Ninguna religión puede existir sin la ayuda de la fe. La fe es mucho más que la creencia. La fe es la voluntad activa de creer, a pesar de los argumentos de la razón. Los primeros Padres de la Iglesia cristiana valoraban la lealtad de los fieles por su voluntad de creer lo incomprensible, lo inexplicable. Tal es el núcleo central de la fe: aceptar el dogma establecido por los líderes de la religión. Por esto, es más valiosa cuanto más absurdo es el dogma. Lo que establece el creyente a través de su fe, no es un acto de ilimitada confianza en su Dios, sino un pacto de ilimitada obediencia a su Pontífice.
La ciencia, en cambio, no necesita la fe sino la razón. Su pacto de lealtad estriba en la experimentación rigurosa, la comprobación lógica y práctica de sus hipótesis y la capacidad de cambiar enteramente de opinión si se demuestra el error.

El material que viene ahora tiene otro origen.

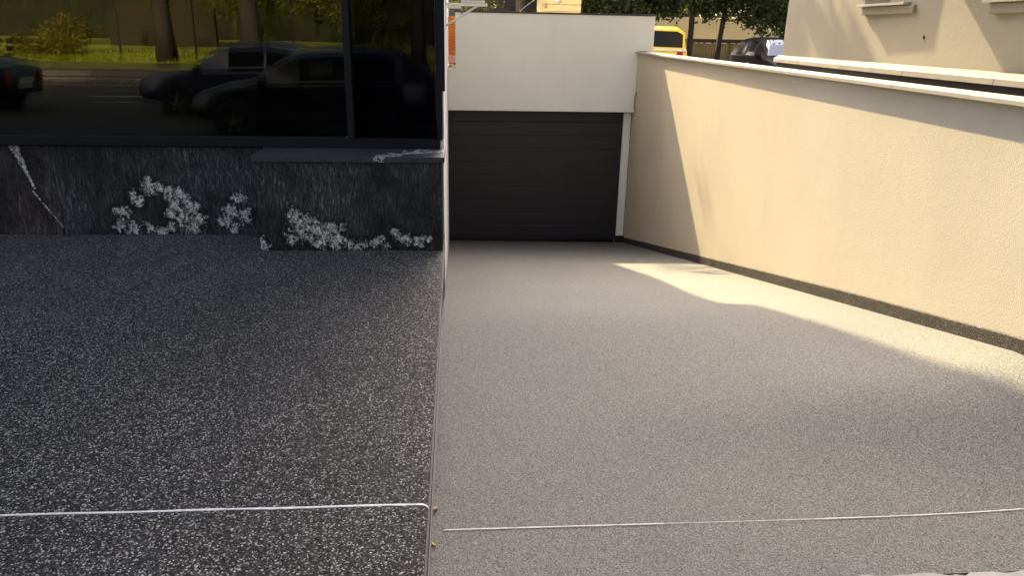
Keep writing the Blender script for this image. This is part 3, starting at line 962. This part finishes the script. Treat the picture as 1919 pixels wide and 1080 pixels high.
    for x in prof['wheels']:
        for sgn in (1, -1):
            w = bpy.data.objects.new('wheel', None); link(w); w.parent = root
            w.location = (x, sgn * (W / 2 - .10), wheel_r); w.empty_display_size = .1
            if sgn < 0: w.rotation_euler = (0, 0, math.pi)
            r = wheel_r
            mb = MB(); mb.lathe_y([(r * .62, -.10), (r * .95, -.10), (r, -.06), (r, .08), (r * .95, .112), (r * .66, .112), (r * .66, .08)], 24)
            mb.build('tyre', M['tyre'], w, smooth=True)
            mb = MB(); mb.lathe_y([(r * .66, .075), (r * .66, .108), (r * .60, .108), (r * .58, .06), (0.001, .05)], 24)
            mb.build('rim', M['black'], w)
            mb = MB()
            for s5 in range(5):
                a = 2 * math.pi * s5 / 5 + .3
                ca, sa = math.cos(a), math.sin(a)
                q = [(ca * .02 - sa * .03, sa * .02 + ca * .03), (ca * .02 + sa * .03, sa * .02 - ca * .03), (ca * r * .62 + sa * .022, sa * r * .62 - ca * .022), (ca * r * .62 - sa * .022, sa * r * .62 + ca * .022)]
                mb.add([(u, .108, v) for u, v in q] + [(u, .085, v) for u, v in q], [(0, 1, 2, 3), (4, 7, 6, 5), (0, 4, 5, 1), (1, 5, 6, 2), (2, 6, 7, 3), (3, 7, 4, 0)])
            mb.lathe_y([(.055, .09), (.055, .115), (.001, .118)], 14)
            mb.build('wheel_spokes', M['rim'], w)
            mb = MB(); mb.lathe_y([(r * 1.14, W * 0 + .085), (r * 1.14, .10), (r * 1.02, .10)], 28, 0, .02)
            mb.build('wheel_arch', M['black'], w)
    return root

HATCH = dict(st=[(-2.02, .66, .34, .80, None, .5), (-1.98, .76, .28, .90, .93, .58), (-1.78, .83, .24, .95, 1.20, .56), (-1.35, .86, .22, .95, 1.42, .56), (-.55, .87, .21, .94, 1.47, .58),
                 (.25, .87, .21, .92, 1.42, .56), (.55, .87, .21, .91, 1.25, .60), (1.02, .86, .22, .88, .90, .70), (1.55, .83, .24, .80, None, .5), (1.88, .76, .28, .69, None, .5), (2.02, .62, .34, .58, None, .4)],
             side=[(3, 4), (4, 5)], screen=(5, 7), back=(1, 3), wheels=(-1.28, 1.28))
SALOON = dict(st=[(-2.2, .66, .36, .82, None, .5), (-2.12, .78, .30, .92, None, .5), (-1.62, .86, .24, .97, .99, .72), (-.95, .88, .22, .96, 1.36, .58), (-.4, .89, .21, .95, 1.43, .58),
                  (.35, .89, .21, .93, 1.40, .57), (.72, .88, .21, .92, 1.22, .62), (1.15, .87, .22, .89, .91, .72), (1.75, .84, .24, .80, None, .5), (2.1, .76, .29, .68, None, .5), (2.22, .62, .36, .56, None, .4)],
              side=[(3, 4), (4, 5)], screen=(5, 7), back=(2, 3), wheels=(-1.36, 1.36))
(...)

Pero sería tonto decir que la ciencia es "mejor" que la religión, o que ésta es "inútil" porque no es racional. De hecho, más del noventa por ciento de las acciones de cada ser viviente tiene su origen en motivaciones no racionales. Solamente la especie humana, entre todas las especies vivientes, ha sufrido la enajenación de lo racional y cree que la razón, y solamente la razón, puede explicar el universo y sus alrededores. Creencia tonta que se contradice a sí misma por dos razones: primera, porque es irracional en su propio origen; y segunda, porque toda la historia de los actos humanos es una sola cadena de aventuras irracionales.